How many grams of water are formed when 250 mL of 2.0 M Mg(OH)2 are neutralized by a solution of HCL ?
the ans is 18gm
I agree with ola.
To determine the number of grams of water formed when 250 mL of 2.0 M Mg(OH)2 is neutralized by a solution of HCl, you need to consider the balanced equation for the reaction.
The balanced equation for the neutralization reaction of Mg(OH)2 and HCl is as follows:
Mg(OH)2 + 2HCl → MgCl2 + 2H2O
From the balanced equation, you can see that 1 mol of Mg(OH)2 reacts with 2 moles of HCl, producing 2 moles of water.
Now, let's calculate the number of moles of Mg(OH)2 in 250 mL (0.250 L) of a 2.0 M solution:
mol = Molarity × Volume (L)
mol = 2.0 M × 0.250 L
mol = 0.5 moles of Mg(OH)2
Since 1 mole of Mg(OH)2 produces 2 moles of water, we can determine the number of moles of water formed:
moles of water = 2 moles of Mg(OH)2
Therefore, the number of moles of water formed is 2 times the number of moles of Mg(OH)2, which is 2 × 0.5 moles = 1 mole.
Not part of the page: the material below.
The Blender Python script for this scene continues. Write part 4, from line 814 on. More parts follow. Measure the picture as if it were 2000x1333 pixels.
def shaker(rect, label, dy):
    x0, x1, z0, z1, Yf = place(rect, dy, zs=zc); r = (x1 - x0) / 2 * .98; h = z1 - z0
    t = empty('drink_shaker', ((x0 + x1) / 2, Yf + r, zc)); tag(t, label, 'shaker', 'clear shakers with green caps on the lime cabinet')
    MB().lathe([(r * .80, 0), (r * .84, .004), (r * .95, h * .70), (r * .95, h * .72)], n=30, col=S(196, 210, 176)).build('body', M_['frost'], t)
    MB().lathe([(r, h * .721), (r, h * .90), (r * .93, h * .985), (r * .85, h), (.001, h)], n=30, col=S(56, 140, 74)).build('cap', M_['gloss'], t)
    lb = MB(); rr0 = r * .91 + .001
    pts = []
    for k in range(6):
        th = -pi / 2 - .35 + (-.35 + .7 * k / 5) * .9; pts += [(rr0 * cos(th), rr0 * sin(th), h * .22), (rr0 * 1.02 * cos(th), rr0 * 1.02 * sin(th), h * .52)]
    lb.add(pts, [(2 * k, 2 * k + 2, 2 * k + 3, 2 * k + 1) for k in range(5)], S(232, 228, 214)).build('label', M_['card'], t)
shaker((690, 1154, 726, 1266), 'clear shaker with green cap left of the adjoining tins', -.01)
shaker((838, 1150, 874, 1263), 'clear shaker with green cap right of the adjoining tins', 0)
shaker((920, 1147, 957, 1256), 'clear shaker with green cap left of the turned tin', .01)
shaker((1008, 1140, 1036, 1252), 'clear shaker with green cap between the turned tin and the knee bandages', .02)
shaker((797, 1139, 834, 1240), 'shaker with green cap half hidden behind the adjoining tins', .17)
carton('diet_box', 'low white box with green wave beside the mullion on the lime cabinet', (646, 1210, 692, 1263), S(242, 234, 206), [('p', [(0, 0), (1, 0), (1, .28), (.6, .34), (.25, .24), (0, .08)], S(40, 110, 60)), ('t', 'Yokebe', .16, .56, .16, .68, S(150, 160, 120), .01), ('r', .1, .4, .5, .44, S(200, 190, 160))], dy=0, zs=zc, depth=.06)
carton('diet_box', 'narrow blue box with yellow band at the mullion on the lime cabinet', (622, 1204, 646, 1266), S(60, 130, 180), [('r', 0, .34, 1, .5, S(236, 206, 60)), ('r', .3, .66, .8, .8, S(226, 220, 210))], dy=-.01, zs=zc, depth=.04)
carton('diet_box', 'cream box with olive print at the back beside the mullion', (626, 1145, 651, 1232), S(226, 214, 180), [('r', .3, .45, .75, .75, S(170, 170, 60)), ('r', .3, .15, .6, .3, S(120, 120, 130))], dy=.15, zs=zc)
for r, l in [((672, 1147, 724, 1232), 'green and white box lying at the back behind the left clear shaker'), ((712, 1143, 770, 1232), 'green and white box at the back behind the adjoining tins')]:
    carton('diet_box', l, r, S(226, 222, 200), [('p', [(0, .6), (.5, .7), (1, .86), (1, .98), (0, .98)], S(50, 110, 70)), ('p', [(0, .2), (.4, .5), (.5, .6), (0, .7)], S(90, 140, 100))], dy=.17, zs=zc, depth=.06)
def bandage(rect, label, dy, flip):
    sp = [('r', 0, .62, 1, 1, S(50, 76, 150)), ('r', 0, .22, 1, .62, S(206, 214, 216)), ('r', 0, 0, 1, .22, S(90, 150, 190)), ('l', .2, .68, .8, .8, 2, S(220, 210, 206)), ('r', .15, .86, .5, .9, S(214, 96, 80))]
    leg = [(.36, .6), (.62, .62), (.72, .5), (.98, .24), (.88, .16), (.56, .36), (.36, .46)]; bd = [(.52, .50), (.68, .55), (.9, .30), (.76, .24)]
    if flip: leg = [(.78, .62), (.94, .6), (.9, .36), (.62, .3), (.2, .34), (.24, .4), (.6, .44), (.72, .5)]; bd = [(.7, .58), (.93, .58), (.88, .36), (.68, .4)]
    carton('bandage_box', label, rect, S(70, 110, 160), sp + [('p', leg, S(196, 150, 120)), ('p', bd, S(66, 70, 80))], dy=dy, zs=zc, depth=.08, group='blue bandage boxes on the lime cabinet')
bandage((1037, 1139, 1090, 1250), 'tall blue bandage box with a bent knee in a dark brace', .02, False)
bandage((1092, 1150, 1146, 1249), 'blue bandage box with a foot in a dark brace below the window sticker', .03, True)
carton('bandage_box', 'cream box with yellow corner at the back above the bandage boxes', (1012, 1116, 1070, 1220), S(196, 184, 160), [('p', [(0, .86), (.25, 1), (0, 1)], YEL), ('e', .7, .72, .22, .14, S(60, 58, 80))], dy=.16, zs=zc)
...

To calculate the mass of water formed, you need to use the molar mass of water, which is approximately 18.015 g/mol.
mass = moles × molar mass
mass = 1 mole × 18.015 g/mol
mass = 18.015 grams of water
Therefore, when 250 mL of 2.0 M Mg(OH)2 is neutralized by a solution of HCl, approximately 18.015 grams of water are formed.